Battle Rifle Basics

Posted: November 30th, 2009 by Militant Libertarian

by Michael Gaddy

FN-FAL-L1A1While anyone with an elementary knowledge of firearms recognizes the advantages of a handgun for concealed and close quarters defense use, the time where a battle rifle could be used for self-defense is rapidly approaching. The size and weight of a handgun provides many advantages but these factors also become a liability if one is forced to defend themselves at a distance of more than a few yards. While there exist handguns used for hunting and target shooting, those are not usually carried or used for self-defense and their effective range is still limited, especially when compared to a battle rifle.

Everyone, with the possible exception of those who still believe answers to our financial woes can be found within the democrat or republican paradigm, know that eventually those economic issues will lead to chaos in this country. When that happens, some 40 million plus who have been told by politicians that they are “entitled” to the property of others will use whatever means available to forcibly take that which they want. The logical scenario will see these folks banding together, most likely in roving bands. They will use numbers and force to steal what others who have seen this coming have set aside for themselves and their loved ones. This criminal activity very possibly could happen with the blessing of the government, for those who are stockpiling food, water, guns and ammunition are already being demonized. The Lever Act of 1917 gave government control over food and fuel storage amounts; it can and will happen again.

Using the events that occurred after Hurricane Katrina as a template, one can see that those who were armed were able to secure themselves and their property on several occasions by simply displaying a firearm when confronted by these roving bands of criminals. Of course after this happened the government moved to forcibly disarm law-abiding citizens. Simply stated, the criminals in government moved to protect their brotherhood among the street gangs and criminal element by disarming law-abiding citizens. This explains in vivid detail why the government continually seeks to disarm the public: it is easier to steal from and enslave those who are unarmed. Considering the police in New Orleans became thieves themselves continues to blur the distinction between government employees and thieves.

Several factors should go into the selection of a battle rifle; there are many platforms and calibers available and strong consideration should be given to the environment in which one believes they will operate when events lead to chaos in this country. What is the maximum range one can actually see and determine if a possible target is a threat? Is one’s environment urban or rural? Is there a chance the environment could be fluid due to attempts to move about in both environs? What is the experience level with rifles and engaging targets at distance?

Bolt-action rifles are more inherently accurate at long-range than semi-autos, especially in the larger calibers. Semi-auto rifles offer greater firepower and magazine capacity as a rule. Lever action rifles are accurate and shoot well at short to medium range, (200 yards max) mainly due to caliber selection. If one were to determine the maximum range at which they believe they would encounter someone bent on mayhem at 300 yards or less, lever guns and smaller calibers could suffice. Consideration should also be given into the amount of time a person is willing or able to devote to practice. To master a battle rifle at distances over 400 yards requires a great deal of time, effort, and projectiles down range. I have been shooting long-range battle rifles for over 50 years and certainly do not consider myself a master.

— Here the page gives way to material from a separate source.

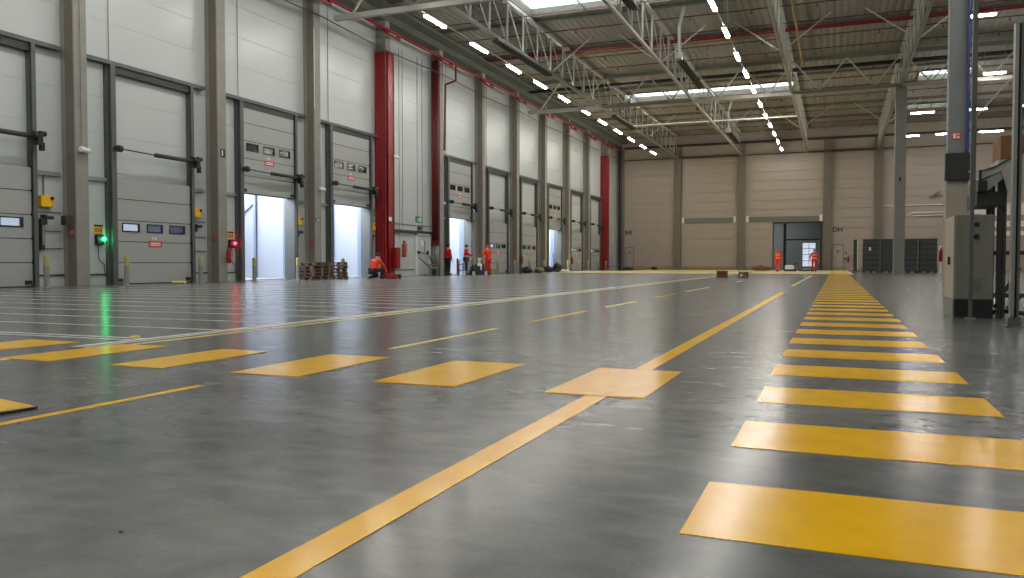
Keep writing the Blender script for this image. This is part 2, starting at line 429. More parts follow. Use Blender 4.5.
def dock_door(k):
    d = dy(k); nm = BAYNAME[k]; op = k in OPEN; lift = 3.33 if op else 0.
    lab = {-1: 'closed sectional dock door cut by the picture edge, first of the wall', 0: 'closed sectional dock door with three lit windows beside the green signal',
           1: 'raised sectional dock door beside the red signal, third of the wall', 2: 'raised sectional dock door behind the pallet stack, fourth of the wall',
           4: 'raised sectional dock door above the black haired worker', 5: 'closed sectional dock door directly behind the orange clad worker',
           6: 'closed sectional dock door, seventh of the wall', 7: 'raised sectional dock door in the distance, eighth of the wall',
           8: 'closed sectional dock door, ninth of the wall', 9: 'closed sectional dock door beside the distant red casing'}[k]
    t = thing('door_%d' % (list(BAYNAME).index(k) + 1), lab, 'dock door', (-20.93, 20.58 + d, 0), kind='structure')
    y0, y1 = 18.97 + d, 22.12 + d
    h = .672
    for i in range(5):
        z = .03 + i * h + lift
        b = MB()
        if i == 2:     # window section, built round its three openings
            zs0, zs1 = z + .30, z + .58
            if op: zs0, zs1 = z + .27, z + .58
            b.box(-20.96, -20.92, y0, y1, z, zs0); b.box(-20.96, -20.92, y0, y1, zs1, z + h - .025)
            edges = [y0] + [q + d for w in ((19.2, 19.9), (20.19, 20.87), (21.16, 21.86)) for q in w] + [y1]
            for u, v in zip(edges[::2], edges[1::2]): b.box(-20.96, -20.92, u, v, zs0, zs1)
        else:
            b.box(-20.96, -20.92, y0, y1, z, z + h - .025)
        s = b.build('door_section', 'door', t)
        if i == 2:
            for u, v in ((19.2, 19.9), (20.19, 20.87), (21.16, 21.86)):
                u += d; v += d; w = .035
                g = MB(); g.box(-20.97, -20.9, u, v, zs0, zs0 + w); g.box(-20.97, -20.9, u, v, zs1 - w, zs1)
                g.box(-20.97, -20.9, u, u + w, zs0, zs1); g.box(-20.97, -20.9, v - w, v, zs0, zs1)
                g.build('window_rim', 'black', s)
                bx(-20.945, -20.935, u + w, v - w, zs0 + w, zs1 - w).build('pane', 'darkpane' if op else 'pane', s)
        if i < 4: bx(-20.955, -20.935, y0, y1, z + h - .025, z + h).build('section_joint', 'charcoal', t)
    bx(-20.965, -20.915, y0, y1, lift, lift + .035).build('bottom_seal', 'black', t)
    for yy in (y0 + .02, y1 - .24): bx(-20.92, -20.89, yy, yy + .2, lift + .08, lift + .19).build('corner_bracket', 'black', t)
    zs = lift + 1.2
    sg = bx(-20.92, -20.912, 20.27 + d, 20.82 + d, zs, zs + .2).build('red_notice', 'red_sign', t, label='small red notice with white bars')
    g = MB(); g.box(-20.911, -20.909, 20.33 + d, 20.76 + d, zs + .115, zs + .15); g.box(-20.911, -20.909, 20.33 + d, 20.76 + d, zs + .05, zs + .085)
    g.build('notice_bars', 'white', sg)
    for q in (-.05, .06): bx(-20.92, -20.912, 20.5 + d + q - .03, 20.5 + d + q + .03, zs + .25, zs + .33).build('number_plate', 'white', t)
    for j in range(0, 6):
        zz = .03 + j * h + lift
        bx(-20.93, -20.87, y1 - .02, y1 + .07, zz - .04, zz + .03).build('roller_bracket', 'steel_dark', t)
    # balance shaft
    sh = MB().cyl((-20.62, 18.95 + d, 4.23), (-20.62, 20.4 + d, 4.2), .022, n=8).cyl((-20.62, 18.82 + d, 4.23), (-20.62, 18.94 + d, 4.23), .11, n=14)
    sh.box(-20.85, -20.6, 18.86 + d, 18.9 + d, 4.15, 4.32).build('balance_shaft', 'charcoal', t)
    MB().cyl((-20.62, 20.3 + d, 4.2), (-20.62, 22.0 + d, 4.2), .07, n=12).build('torsion_spring', 'steel_dark', t, smooth=True)
    m = MB().cyl((-20.62, 21.95 + d, 4.22), (-20.62, 22.08 + d, 4.22), .13, n=14)
    m.box(-20.72, -20.5, 22.05 + d, 22.2 + d, 3.98, 4.28); m.cyl((-20.6, 22.16 + d, 4.3), (-20.6, 22.34 + d, 4.3), .075, n=12)
    m.box(-20.66, -20.54, 22.18 + d, 22.28 + d, 3.82, 4.05); m.box(-20.85, -20.7, 22.0 + d, 22.08 + d, 4.1, 4.3)
    m.build('drive_motor', 'black', t)
    return t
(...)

For the great majority of people interested in a battle rifle I suggest the AR-15 platform for several reasons. The platform is extremely accurate for a semi-auto. Five shot groups at 100 yards measuring less than an inch are certainly not uncommon with this rifle with some quality time at the range. Extreme accuracy can be expected if one is willing to spring for an upper designed for that type shooting. If this tweaks your interest, check out White Oak Precisionhere. When one thinks of an AR-15, usually the immediate thought as to caliber is the 5.56 NATO round or the .223. What I consider to be the greatest advantage is the number of calibers available in this platform with the purchase of an “upper” in different calibers which can easily and simply be attached to your existing AR-15 lower. While I consider the .223 round to be marginal for a self-defense round, the firepower, accuracy and availability of ammo makes it a must-have. There are a wide variety of uppers in different calibers, many of which can be found here. This gives the shooter the capability of several calibers with the purchase of only the basic AR-15 lower assembly. My personal choice for the off-the-shelf AR platform is Rock River Arms. I have a Rock River lower with uppers in .223 and .458 SOCOM. As previously stated the .223 for accuracy and ammo availability and the .458 for sheer knockdown power out to 200 yards. Due to the availability and price of the ammo to feed the .458, I reload my own. I like this combination for I can use the same magazines for .458 that I use for the .223. For those who choose to have some longer range capabilities for their AR platform I recommend the 6.8X43 or6.5 Grendel calibers, which provide longer-range capabilities. With the new available ammunition and for those who reload, the Grendel gets the nod in my estimation.

While the original platform for the AR was the AR-10 in .308, uppers and lowers for this weapon are not interchangeable with the AR-15 platform. The AR-10 is a fine choice for those who like the AR but desire the versatility of the 7.62X51/.308 round. Also available is the FN/FAL configuration. This too is a fantastic rifle with great dependability and accuracy.

My personal choice in a battle rifle in .308 caliber is the M1A made by Springfield.